Studios then divy up the remainder, taking their share and expenses first out of such earnings. (Actors and directors are generally paid their salaries at the onset of the project and would normally be treated as an expense for the studio to recoup).
Some actors are able to negotiate a portion of the net proceeds, and receive those in the unlikely and rare event that the movie company with which they contracted shows a profit. More preferable, but infinitely more unlikely, is for a star to negotiate a portion of the gross proceeds (i.e., before the Hollywood accounting kicks in). Zach Braff has never been a big enough star to get that sort of arrangement--that's the sort of deal that even Tom Cruise and Will Smith would be hard-pressed to achieve without serious salary concessions--most actors only ever achieve a portion of the gross if they forgo their salary and participate in principal financing.
I never said he got $2/ticket from Garden State.
For campaigns like this I don't think the founder's financial status is even a question we should be asking.
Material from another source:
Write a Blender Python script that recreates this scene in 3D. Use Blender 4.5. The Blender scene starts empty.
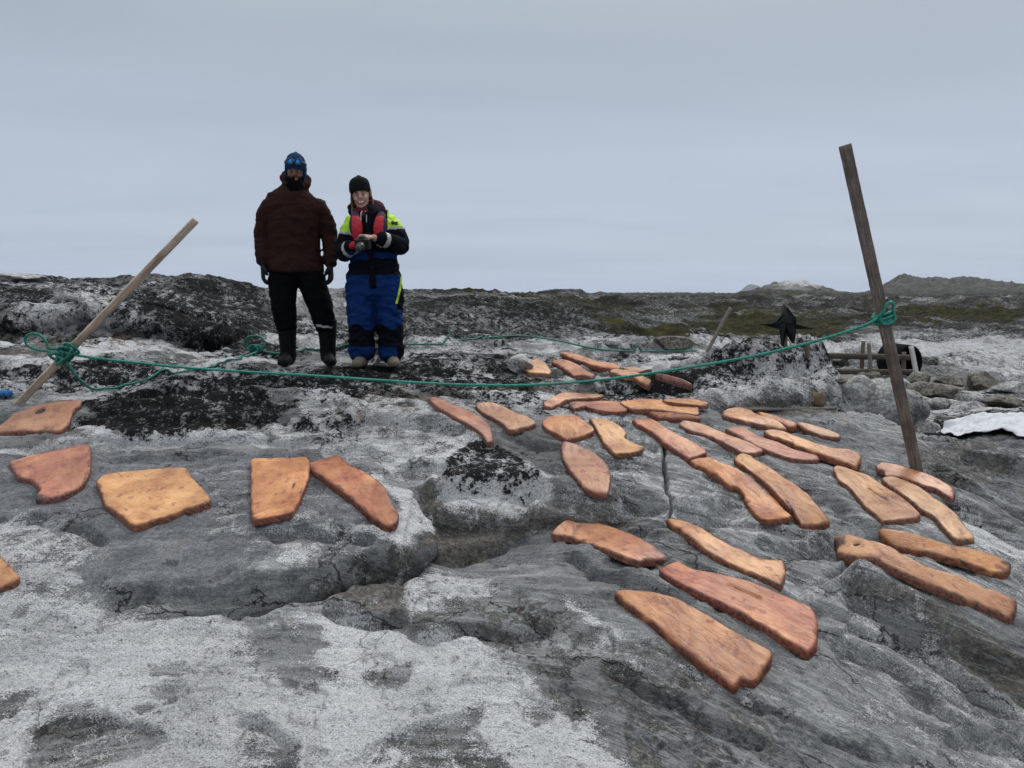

- 90% of wannabe creatives lack the talent, vision or focus to actually see their idea though - 9% of wannabe creatives have the talent, vision and focus but lack money or the ability to connect with traditional financial backers. They're the people Kickstarter was created for. - 1% of people have talent, money and connections in abundance but see Kickstarter as a free way to get better publicity and collect more of the profit.
You can't really blame a multimillionaire for keeping their cash and equity in a movie project and offering their fans unspecified extras roles not guaranteed to make the final cut in return for a few thousand dollars, but it doesn't mean we have to admire them for doing so.